How to account for liabilities
/What is a Liability?
A liability is a present obligation of an entity to transfer assets or provide services to another party as a result of a past transaction or event. It usually arises from borrowing, purchasing goods or services on credit, accruing expenses, collecting advance payments, or incurring legal obligations. Liabilities are reported on the balance sheet and are commonly classified as current or long-term, depending on when settlement is expected. Examples include accounts payable, accrued wages, taxes payable, loans, bonds, lease obligations, and warranty obligations. Proper liability recognition ensures that financial statements fairly present obligations, liquidity, leverage, and future cash commitments.
Examples of Liabilities
Examples of both current and long-term liabilities are as follows:
Current Liabilities
Accounts payable. Amounts owed to suppliers for goods and services received.
Short-term notes payable. Loans or notes that must be repaid within a year.
Accrued expenses. Expenses incurred but not yet paid, such as salaries, rent, or utilities.
Unearned revenue. Payments received before goods or services are delivered.
Taxes payable. Income, sales, or property taxes owed to the government.
Dividends payable. Declared dividends that are yet to be paid to shareholders.
Current portion of long-term debt. The portion of long-term liabilities due within the next year.
Non-Current Liabilities
Long-term debt. Loans or bonds payable due after one year.
Deferred tax liabilities. Taxes due in the future arising from timing differences in accounting.
Lease liabilities. Long-term obligations under lease agreements.
Pension obligations. Future pension payments owed to employees.
Contingent liabilities. Potential liabilities that are dependent on the outcome of future events, such as lawsuits or environmental remediation.
Accounting for Liabilities
For all of these sample liabilities, a company records a credit balance in a liability account. There may be rare cases where there is a negative liability (essentially an asset or a decline in a liability), in which case there may be a debit balance in a liability account. The basic accounting for liabilities is to credit a liability account. The offsetting debit can be to a variety of accounts. For example:
Accounts payable. The offsetting debit may be to an expense account, if the item being purchased is consumed within the current accounting period. Alternatively, the offsetting debit may be to an asset account, if the item is to be used over several periods (as is the case with a fixed asset).
Accrued liabilities. The offsetting debit is nearly always to an expense account, since accrued liabilities are usually only recognized as part of the closing process, where there is an expense but no documentation in the form of a supplier invoice.
Accrued wages. The offsetting debit is to the wage expense account, and reflects earned but unpaid hours at the end of the reporting period.
Deferred revenue. The offsetting debit is usually either the cash account or the accounts receivable account, and reflects a situation where a customer has at least been billed for services rendered or goods shipped, but the revenue creation process is not yet complete. A variation on this concept is a customer prepayments account, or a customer deposits account.

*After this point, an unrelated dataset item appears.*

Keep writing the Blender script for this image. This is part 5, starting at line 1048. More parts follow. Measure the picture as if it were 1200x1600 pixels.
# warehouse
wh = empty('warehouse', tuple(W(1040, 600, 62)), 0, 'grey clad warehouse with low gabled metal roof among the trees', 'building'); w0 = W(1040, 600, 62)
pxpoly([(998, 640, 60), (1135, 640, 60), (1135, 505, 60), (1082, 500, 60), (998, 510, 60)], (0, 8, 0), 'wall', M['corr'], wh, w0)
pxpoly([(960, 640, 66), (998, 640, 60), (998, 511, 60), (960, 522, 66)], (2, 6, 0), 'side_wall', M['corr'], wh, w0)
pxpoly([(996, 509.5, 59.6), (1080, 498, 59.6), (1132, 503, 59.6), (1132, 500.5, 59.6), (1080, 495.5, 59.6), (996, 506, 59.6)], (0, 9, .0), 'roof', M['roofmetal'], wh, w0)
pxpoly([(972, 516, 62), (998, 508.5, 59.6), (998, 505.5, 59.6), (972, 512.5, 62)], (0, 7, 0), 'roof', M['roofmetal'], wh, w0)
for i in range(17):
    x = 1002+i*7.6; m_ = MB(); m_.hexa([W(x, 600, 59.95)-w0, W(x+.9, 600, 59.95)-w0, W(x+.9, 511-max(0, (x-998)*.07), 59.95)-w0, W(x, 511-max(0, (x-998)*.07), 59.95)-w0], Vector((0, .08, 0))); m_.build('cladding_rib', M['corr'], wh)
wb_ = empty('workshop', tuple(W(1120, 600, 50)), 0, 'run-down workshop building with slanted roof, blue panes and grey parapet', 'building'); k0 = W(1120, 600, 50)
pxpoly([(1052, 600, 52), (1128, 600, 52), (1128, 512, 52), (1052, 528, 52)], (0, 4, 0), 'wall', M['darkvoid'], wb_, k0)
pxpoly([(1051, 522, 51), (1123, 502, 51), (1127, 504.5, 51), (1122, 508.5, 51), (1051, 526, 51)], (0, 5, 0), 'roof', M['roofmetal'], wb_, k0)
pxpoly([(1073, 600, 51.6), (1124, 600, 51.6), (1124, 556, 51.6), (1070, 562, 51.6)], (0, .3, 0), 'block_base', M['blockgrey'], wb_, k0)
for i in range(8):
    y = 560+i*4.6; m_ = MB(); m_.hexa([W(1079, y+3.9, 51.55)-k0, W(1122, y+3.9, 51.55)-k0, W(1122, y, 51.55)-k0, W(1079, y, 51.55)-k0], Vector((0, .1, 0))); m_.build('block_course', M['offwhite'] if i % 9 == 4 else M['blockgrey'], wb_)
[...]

Interest payable. The offsetting debit is to the interest expense account, and indicates the amount of interest expense accrued by a business, but not yet billed to it by a lender.
Sales taxes payable. The offsetting debit is the accounts receivable account, which is where the sales tax billing to the customer is located.
In short, there is a diversity of treatment for the debit side of liability accounting.
Presentation of Liabilities
When presenting liabilities on the balance sheet, they must be classified as either current liabilities or long-term liabilities. A liability is classified as a current liability if it is expected to be settled within one year. All other liabilities are classified as long-term. Accounts payable, accrued liabilities, and taxes payable are usually classified as current liabilities. If a portion of a long-term debt is payable within the next year, that portion is classified as a current liability. Most liabilities are classified as current liabilities.
Liability Accounting FAQs
How are contingent liabilities accounted for?
Contingent liabilities are recorded in the accounts if the obligation is probable and the amount can be reasonably estimated. If the obligation is only possible but not probable, it is disclosed in the notes to the financial statements without recognition. Remote contingencies are neither recorded nor disclosed, since the likelihood of payment is very low.